GIVEN TASK =>
From the first line of the listing below to the line with "return Vector(((px - HX)", print each line exactly, and nothing more. Leave out the pictures.

━━━━

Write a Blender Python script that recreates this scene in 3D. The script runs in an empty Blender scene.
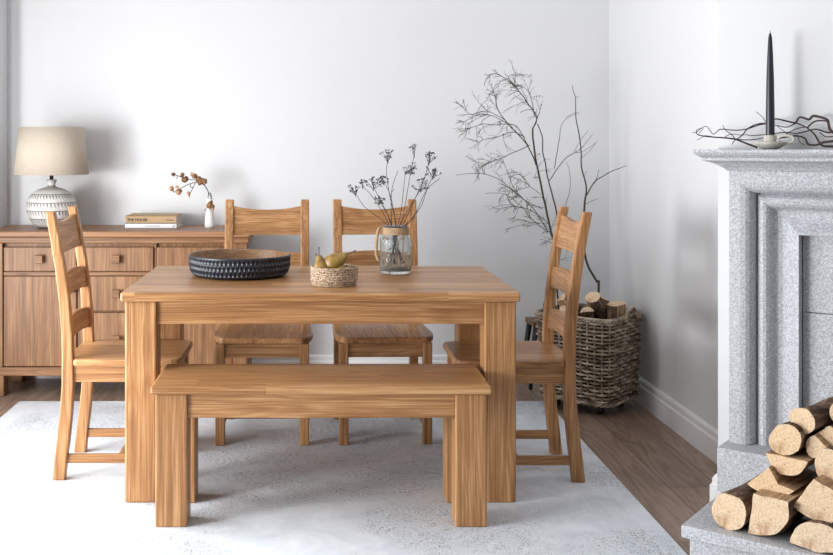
import bpy, bmesh, math, random
from mathutils import Vector, Matrix, noise
random.seed(7)
PI = math.pi
S = bpy.context.scene
C = S.collection
F = 1020.0            # focal length in pixels of the 833 px wide frame
HX, HY, CAMZ = 314.0, 149.0, 1.26

def Yz(py, z):
    return (CAMZ - z) * F / (py - HY)
def at(px, py, Y):
    return Vector(((px - HX) * Y / F, Y, CAMZ - (py - HY) * Y / F))

# ------------------------------------------------------------------ materials
MATS = {}
def new_mat(name):
    m = bpy.data.materials.new(name); m.use_nodes = True
    nt = m.node_tree
    b = nt.nodes['Principled BSDF']
    MATS[name] = m
    return m, nt, b
def nd(nt, t, **kw):
    n = nt.nodes.new(t)
    for k, v in kw.items():
        setattr(n, k, v)
    return n
def lk(nt, a, b): nt.links.new(a, b)
def math_n(nt, op, a, b=None, c=None):
    n = nd(nt, 'ShaderNodeMath', operation=op)
    for i, v in enumerate((a, b, c)):
        if v is None: continue
        if isinstance(v, (int, float)): n.inputs[i].default_value = v
        else: lk(nt, v, n.inputs[i])
    return n.outputs[0]
def ramp(nt, fac, stops, interp='LINEAR'):
    r = nd(nt, 'ShaderNodeValToRGB'); r.color_ramp.interpolation = interp
    e = r.color_ramp.elements
    while len(e) > 1: e.remove(e[-1])
    e[0].position = stops[0][0]; e[0].color = (*stops[0][1], 1)
    for p, c in stops[1:]:
        x = e.new(p); x.color = (*c, 1)
    lk(nt, fac, r.inputs[0]); return r.outputs[0]
def mixc(nt, fac, a, b, mode='MIX'):
    n = nd(nt, 'ShaderNodeMix', data_type='RGBA', blend_type=mode)
    for sock, v in ((n.inputs[0], fac), (n.inputs[6], a), (n.inputs[7], b)):
        if isinstance(v, (int, float)): sock.default_value = v
        elif isinstance(v, tuple): sock.default_value = (*v, 1)
        else: lk(nt, v, sock)
    return n.outputs[2]
def noise_n(nt, vec, scale, detail=3, rough=.5, dist=0):
    n = nd(nt, 'ShaderNodeTexNoise'); n.inputs['Scale'].default_value = scale
    n.inputs['Detail'].default_value = detail; n.inputs['Roughness'].default_value = rough
    n.inputs['Distortion'].default_value = dist
    if vec is not None: lk(nt, vec, n.inputs['Vector'])
    return n.outputs['Fac']
def mapping(nt, vec, scale=(1, 1, 1), loc=None):
    n = nd(nt, 'ShaderNodeMapping'); n.inputs['Scale'].default_value = scale
    lk(nt, vec, n.inputs['Vector'])
    if loc is not None: lk(nt, loc, n.inputs['Location'])
    return n.outputs[0]
def bump(nt, b, h, strength=.2, dist=.002):
    n = nd(nt, 'ShaderNodeBump'); n.inputs['Strength'].default_value = strength
    n.inputs['Distance'].default_value = dist
    lk(nt, h, n.inputs['Height']); lk(nt, n.outputs[0], b.inputs['Normal'])

def ramp_v(nt, v, a, b_):
    n = nd(nt, 'ShaderNodeMapRange', interpolation_type='SMOOTHSTEP')
    n.inputs['From Min'].default_value = a; n.inputs['From Max'].default_value = b_
    lk(nt, v, n.inputs['Value']); return n.outputs[0]

def simple(name, col, rough=.5, spec=.5, metal=0, nscale=None, namp=.15, bstr=0):
    m, nt, b = new_mat(name)
    b.inputs['Roughness'].default_value = rough
    b.inputs['Metallic'].default_value = metal
    b.inputs['Specular IOR Level'].default_value = spec
    b.inputs['Base Color'].default_value = (*col, 1)
    if nscale:
        tc = nd(nt, 'ShaderNodeTexCoord').outputs['Object']
        f = noise_n(nt, tc, nscale, 5, .6)
        c = ramp(nt, f, [(.3, tuple(x * (1 - namp) for x in col)), (.7, tuple(min(1, x * (1 + namp)) for x in col))])
        lk(nt, c, b.inputs['Base Color'])
        if bstr: bump(nt, b, f, bstr)
    return m

def oak(name, axis, dark, mid, light, stave=0.0, rough=.42, kscale=1.0):
    """oak with its grain running along local axis 0/1/2; stave = width of the glued boards"""
    m, nt, b = new_mat(name)
    tc = nd(nt, 'ShaderNodeTexCoord').outputs['Object']
    oi = nd(nt, 'ShaderNodeObjectInfo')
    rnd = math_n(nt, 'MULTIPLY', oi.outputs['Random'], 37.0)
    loc = nd(nt, 'ShaderNodeCombineXYZ')
    for i in range(3): lk(nt, rnd, loc.inputs[i])
    vec = tc
    sv = None
    if stave:
        sx = nd(nt, 'ShaderNodeSeparateXYZ'); lk(nt, tc, sx.inputs[0])
        cross = sx.outputs[1 if axis != 1 else 0]
        al = sx.outputs[axis]
        row = math_n(nt, 'FLOOR', math_n(nt, 'DIVIDE', cross, stave))
        wn0 = nd(nt, 'ShaderNodeTexWhiteNoise', noise_dimensions='1D'); lk(nt, row, wn0.inputs['W'])
        seg = math_n(nt, 'FLOOR', math_n(nt, 'ADD', math_n(nt, 'MULTIPLY', al, .9), math_n(nt, 'MULTIPLY', wn0.outputs[0], 5.0)))
        wn = nd(nt, 'ShaderNodeTexWhiteNoise', noise_dimensions='2D')
        cb = nd(nt, 'ShaderNodeCombineXYZ'); lk(nt, row, cb.inputs[0]); lk(nt, seg, cb.inputs[1]); lk(nt, cb.outputs[0], wn.inputs['Vector'])
        sv = wn.outputs['Value']
        off = math_n(nt, 'MULTIPLY', sv, 13.0)
        cb2 = nd(nt, 'ShaderNodeCombineXYZ')
        for i in range(3): lk(nt, off, cb2.inputs[i])
        va = nd(nt, 'ShaderNodeVectorMath', operation='ADD'); lk(nt, tc, va.inputs[0]); lk(nt, cb2.outputs[0], va.inputs[1])
        vec = va.outputs[0]
    k = kscale
    s1 = [8 * k] * 3; s1[axis] = .7 * k
    big = noise_n(nt, mapping(nt, vec, tuple(s1), loc.outputs[0]), 1.0, 2, .5, .6)
    # cathedral rings : contour lines of the stretched noise
    rings = math_n(nt, 'FRACT', math_n(nt, 'MULTIPLY', big, 13.0))
    tri = math_n(nt, 'ABSOLUTE', math_n(nt, 'SUBTRACT', math_n(nt, 'MULTIPLY', rings, 2.0), 1.0))
    s2 = [240.0] * 3; s2[axis] = 3.5
    fine = noise_n(nt, mapping(nt, vec, tuple(s2), loc.outputs[0]), 1.0, 3, .65)
    s3 = [50.0] * 3; s3[axis] = 1.2
    med = noise_n(nt, mapping(nt, vec, tuple(s3), loc.outputs[0]), 1.0, 3, .55)
    pores = ramp_v(nt, fine, .54, .40)
    f = math_n(nt, 'ADD', math_n(nt, 'MULTIPLY', tri, .17), math_n(nt, 'ADD', math_n(nt, 'MULTIPLY', fine, .52), math_n(nt, 'MULTIPLY', med, .52)))
    f = math_n(nt, 'SUBTRACT', f, math_n(nt, 'MULTIPLY', math_n(nt, 'MULTIPLY', pores, tri), .16))
    if sv is not None:
        f = math_n(nt, 'ADD', f, math_n(nt, 'MULTIPLY', math_n(nt, 'SUBTRACT', sv, .5), .26))
    col = ramp(nt, f, [(.30, dark), (.57, mid), (.88, light)])
    # knots
    kn = nd(nt, 'ShaderNodeTexVoronoi'); kn.inputs['Scale'].default_value = 1.0
    s4 = [5.0] * 3; s4[axis] = 2.2
    lk(nt, mapping(nt, vec, tuple(s4), loc.outputs[0]), kn.inputs['Vector'])
    kf = ramp(nt, kn.outputs['Distance'], [(.0, (1, 1, 1)), (.05, (.6, .6, .6)), (.10, (0, 0, 0))])
    col = mixc(nt, math_n(nt, 'MULTIPLY', kf, .7), col, tuple(x * .38 for x in dark))
    lk(nt, col, b.inputs['Base Color'])
    b.inputs['Roughness'].default_value = rough
    b.inputs['Specular IOR Level'].default_value = .4
    bump(nt, b, fine, .18, .001)
    return m

OD, OM, OL = (.155, .066, .023), (.365, .178, .070), (.60, .355, .17)
oakX = oak('oak_grain_x', 0, OD, OM, OL)
oakY = oak('oak_grain_y', 1, OD, OM, OL)
oakZ = oak('oak_grain_z', 2, OD, OM, OL)
oakTop = oak('oak_boards', 0, OD, OM, OL, stave=.075, rough=.36)
oakTopY = oak('oak_boards_seat', 0, OD, OM, OL, stave=.085, rough=.36)
SD, SM, SL = (.095, .042, .017), (.225, .108, .047), (.36, .20, .095)
sideX = oak('sideboard_oak_x', 0, SD, SM, SL)
sideZ = oak('sideboard_oak_z', 2, SD, SM, SL)
sideTop = oak('sideboard_oak_top', 0, SD, (.25, .12, .055), (.36, .19, .09), stave=.11)
opening_shade = simple('recess_shade', (.03, .018, .01), .8)  # near-black standing for the shade inside the fire opening
black_metal = simple('black_metal', (.012, .012, .014), .45)
black_wood = simple('black_wood', (.010, .009, .009), .45)
stool_wood = oak('stool_wood', 0, (.06, .03, .015), (.15, .08, .04), (.22, .13, .07))

def paint(name, col):
    m, nt, b = new_mat(name)
    tc = nd(nt, 'ShaderNodeTexCoord').outputs['Object']
    f = noise_n(nt, tc, 2.0, 3); g = noise_n(nt, tc, 220, 2)
    lk(nt, ramp(nt, f, [(.3, tuple(c * .985 for c in col)), (.7, col)]), b.inputs['Base Color'])
    b.inputs['Roughness'].default_value = .75; b.inputs['Specular IOR Level'].default_value = .25
    bump(nt, b, g, .05, .0006)
    return m
wall_m = paint('wall_paint', (.66, .665, .678))
ceil_m = paint('ceiling_paint', (.82, .82, .82))
trim_m = simple('trim_gloss_paint', (.76, .765, .775), .35, .5)

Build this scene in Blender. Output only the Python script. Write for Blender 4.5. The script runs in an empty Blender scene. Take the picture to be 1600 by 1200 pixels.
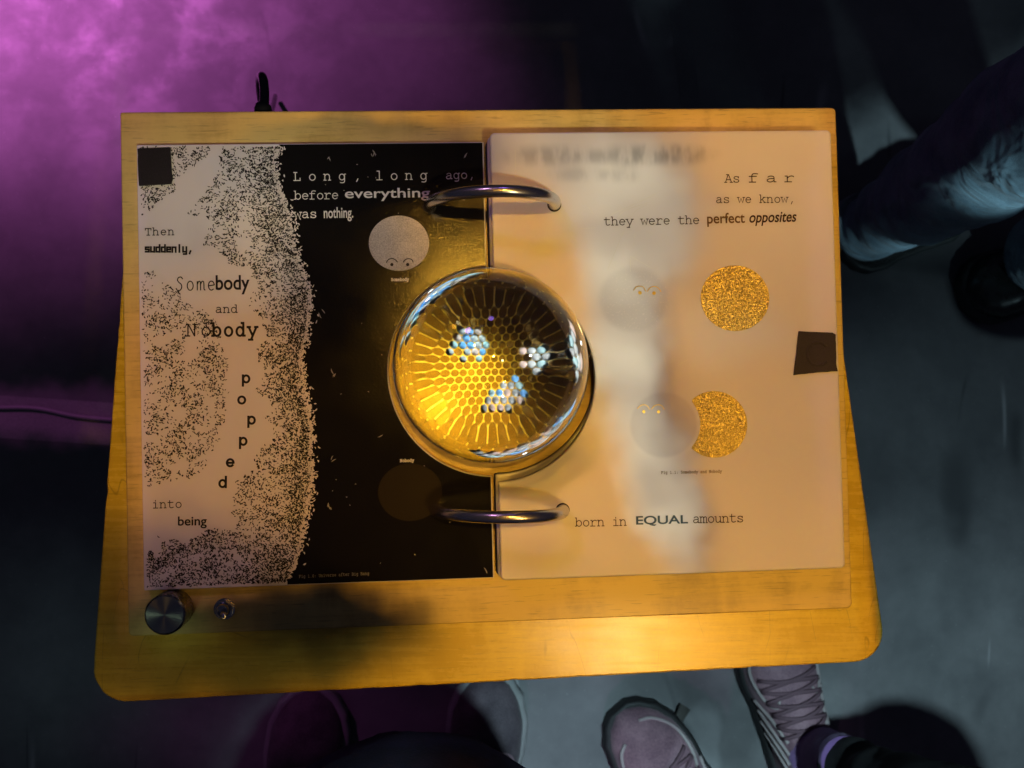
import bpy, bmesh, math, random
from mathutils import Vector, Matrix, noise
random.seed(7)
SC = bpy.context.scene
COL = SC.collection
PI = math.pi

# ------------------------------------------------------------------ camera
ZB = 0.65                                    # height of the control board's top
FPX = 1500.0
CAM = Vector((-0.02428496, -0.02585517, ZB + 0.5990415))
ROT = Matrix(((0.99788657, 0.02373903, -0.06048848),
              (-0.02511765, 0.99943944, -0.02213392),
              (0.05992914, 0.02360647, 0.99792346)))
cd = bpy.data.cameras.new('camera')
cam = bpy.data.objects.new('camera', cd)
COL.objects.link(cam)
cam.matrix_world = Matrix.Translation(CAM) @ ROT.to_4x4()
cd.sensor_width = 36.0
cd.lens = FPX / 1600 * 36
cd.clip_start = 0.01
cd.clip_end = 100
cd.dof.use_dof = True
cd.dof.focus_distance = 0.585
cd.dof.aperture_fstop = 14.0
SC.camera = cam


def at(u, v, z):
    """point of the place at height z (board-relative) seen at photo pixel u, v"""
    d = ROT @ Vector(((u - 800) / FPX, (600 - v) / FPX, -1.0))
    t = (ZB + z - CAM.z) / d.z
    return CAM + d * t


FLOOR = -ZB

# ------------------------------------------------------------------ world and view
w = bpy.data.worlds.new('World')
SC.world = w
w.use_nodes = True
w.node_tree.nodes['Background'].inputs[0].default_value = (0.55, 0.55, 1.0, 1)
w.node_tree.nodes['Background'].inputs[1].default_value = 0.022
SC.view_settings.view_transform = 'Standard'
SC.view_settings.look = 'None'
SC.view_settings.exposure = 0
SC.view_settings.gamma = 1
SC.view_settings.use_curve_mapping = False
SC.cycles.use_denoising = True
SC.cycles.max_bounces = 14
SC.cycles.transmission_bounces = 14
SC.cycles.glossy_bounces = 6
SC.cycles.diffuse_bounces = 3
SC.cycles.caustics_reflective = False
SC.cycles.caustics_refractive = False
SC.cycles.sample_clamp_indirect = 6


# ------------------------------------------------------------------ node helpers
class NT:
    def __init__(s, tree):
        s.t = tree
        s.l = tree.links

    def n(s, typ, **kw):
        nd = s.t.nodes.new(typ)
        for k, v in kw.items():
            setattr(nd, k, v)
        return nd

    def set(s, sock, v):
        if isinstance(v, bpy.types.NodeSocket):
            s.l.new(v, sock)
        elif v is not None:
            sock.default_value = v

    def math(s, op, a, b=None, c=None, clamp=False):
        nd = s.n('ShaderNodeMath', operation=op, use_clamp=clamp)
        s.set(nd.inputs[0], a)
        s.set(nd.inputs[1], b)
        if c is not None:
            s.set(nd.inputs[2], c)
        return nd.outputs[0]

    def vec(s, op, a, b=None):
        nd = s.n('ShaderNodeVectorMath', operation=op)
        s.set(nd.inputs[0], a)
        s.set(nd.inputs[1], b)
        return nd.outputs['Value'] if op in ('LENGTH', 'DOT_PRODUCT') else nd.outputs[0]

    def ramp(s, v, a, b, lo=0.0, hi=1.0, smooth=True):
        nd = s.n('ShaderNodeMapRange', interpolation_type='SMOOTHSTEP' if smooth else 'LINEAR')
        s.set(nd.inputs['Value'], v)
        for k, x in (('From Min', a), ('From Max', b), ('To Min', lo), ('To Max', hi)):
            s.set(nd.inputs[k], x)
        return nd.outputs[0]

    def mix(s, f, a, b, mode='MIX'):
        nd = s.n('ShaderNodeMix', data_type='RGBA', blend_type=mode)
        s.set(nd.inputs[0], f)
        s.set(nd.inputs[6], a if isinstance(a, bpy.types.NodeSocket) else (*a[:3], 1))
        s.set(nd.inputs[7], b if isinstance(b, bpy.types.NodeSocket) else (*b[:3], 1))
        return nd.outputs[2]

    def noise(s, vec, scale, detail=4, rough=.55, dist=0.0, out=0):
        nd = s.n('ShaderNodeTexNoise')
        s.set(nd.inputs['Vector'], vec)
        nd.inputs['Scale'].default_value = scale
        nd.inputs['Detail'].default_value = detail
        nd.inputs['Roughness'].default_value = rough
        nd.inputs['Distortion'].default_value = dist
        return nd.outputs[out]

    def mapv(s, vec, scale=(1, 1, 1), rot=(0, 0, 0), loc=(0, 0, 0)):
        nd = s.n('ShaderNodeMapping')
        s.set(nd.inputs[0], vec)
        nd.inputs[1].default_value = loc
        nd.inputs[2].default_value = rot
        nd.inputs[3].default_value = scale
        return nd.outputs[0]

    def blob(s, x, y, b):
        """soft ellipse: (cx, cy, rx, ry, angle, softness) -> 1 inside, 0 outside"""
        cx, cy, rx, ry, a, soft = b
        dx = s.math('SUBTRACT', x, cx)
        dy = s.math('SUBTRACT', y, cy)
        ca, sa = math.cos(a), math.sin(a)
        p = s.math('ADD', s.math('MULTIPLY', dx, ca / rx), s.math('MULTIPLY', dy, sa / rx))
        q = s.math('ADD', s.math('MULTIPLY', dx, -sa / ry), s.math('MULTIPLY', dy, ca / ry))
        r = s.math('SQRT', s.math('ADD', s.math('MULTIPLY', p, p), s.math('MULTIPLY', q, q)))
        return s.ramp(r, 1 - soft, 1 + soft, 1.0, 0.0)


def pxblob(u, v, ru, rv, ang, soft, z):
    """the same ellipse given in photo pixels on the plane z"""
    c = at(u, v, z)
    k = (at(u + 10, v, z) - c).length / 10
    return (c.x, c.y, ru * k, rv * k, math.radians(-ang), soft)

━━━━

FINAL RESULT =>
Write a Blender Python script that recreates this scene in 3D. The script runs in an empty Blender scene.
import bpy, bmesh, math, random
from mathutils import Vector, Matrix, noise
random.seed(7)
PI = math.pi
S = bpy.context.scene
C = S.collection
F = 1020.0            # focal length in pixels of the 833 px wide frame
HX, HY, CAMZ = 314.0, 149.0, 1.26

def Yz(py, z):
    return (CAMZ - z) * F / (py - HY)
def at(px, py, Y):
    return Vector(((px - HX) * Y / F, Y, CAMZ - (py - HY) * Y / F))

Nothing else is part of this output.